Meryl Streep doesn’t need more awards but I actually thought her half of Julie & Julia was really good and almost made up for the other half being mind-numbingly awful.
Best Supporting Actor
Nominees: Matt Damon (Invictus), Woody Harrelson (The Messenger), Christopher Plummer (The Last Station), Stanley Tucci (The Lovely Bones), Christoph Waltz (Inglourious Basterds)
Will win: Christoph Waltz Should win: Chirstoph Waltz
There’s absolutely no doubt here. He clinched this in the first 10 minutes of the film.
Best Supporting Actress
Nominees: Penélope Cruz (Nine), Vera Farmiga (Up in the Air), Maggie Gyllenhaal (Crazy Heart), Anna Kendrick (Up in the Air), Mo’Nique (Precious)

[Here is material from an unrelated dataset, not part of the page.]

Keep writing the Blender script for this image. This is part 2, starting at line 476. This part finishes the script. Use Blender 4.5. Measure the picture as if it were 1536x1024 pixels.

Will win: Mo’Nique Should win: Anna Kendrick
Mo’Nique is another virtual lock to win, as none of the other nominees have much momentum. I’d give it to Kendrick as I thought her character was great and she did a good job acting like she was drunk. Plus I think she’s really attractive and that counts.
The Rest
- Best Original Screenplay should and will go to Inglourious Basterds
- Best Adapted Screenplay should and will go to Up in the Air and the acceptance speech will be hilariously awkard as the two credited writers hate each other
- Best Animated Feature will and should go to Up because no one else is yet in Pixar’s league when it comes to animated films
- Best Foreign Language Film is a wild guess with The White Ribbon
- Documentary Feature goes to The Cove
The rest are irrelevant, really – Avatar will win all the effects and sound categories (Sound Editing, Sound Mixing, Film Editing, Visual Effects, Art Direction, Cinematography). Make-up goes to The Young Victoria. Costume Design goes to Nine. The song award probably goes to Crazy Heart. Best score goes to Avatar because why not. And no one watches short films, animated or otherwise, but I’ll pick Logorama and Miracle Fish for animated and live action, respectively.